Bethany was shocked to find out that help was close at hand. She hadn’t expected that, but would take it as a good sign that maybe her luck was changing. “Where in Chicago? I want to meet you.”
“Tell me about my sister.” His frustration was palpable and she almost blurted out everything she knew. But she had to meet him in person. She’d promised Chrissten she’d get help and that meant more than simply making a phone call. Plus, she was curious about him, about what he was. What she was.
“Where shall I meet you?” Bethany could be just as stubborn as he was.
“There’s a bar in Wicker Park. It’s called Haven. Meet me there.”
“When?” Bethany glanced at the clock over Margaret’s desk. It was half past four in the morning.
“Now. I’ll be waiting for you.”
“I don’t have any money to pay for a cab.” It was demoralizing to admit she needed him to pay for her to get there. She couldn’t walk, as she had no idea where she was going. Even if she wanted to take public transit she still had no idea where to find this particular bar.

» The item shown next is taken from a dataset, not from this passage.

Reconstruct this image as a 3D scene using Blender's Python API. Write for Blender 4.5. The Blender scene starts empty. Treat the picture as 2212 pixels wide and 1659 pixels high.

“Just get here. I’ll take care of the cab fare.”
She sucked in a breath and said, “Okay,” as she exhaled. The quicker she did this the better for her peace of mind.
“What’s your name?” The urgency in his tone brought home just how desperate he was for news of his sister.
“Bethany. My name is Bethany. As of less than a day ago your sister was alive. I’ll be there as soon as I can.”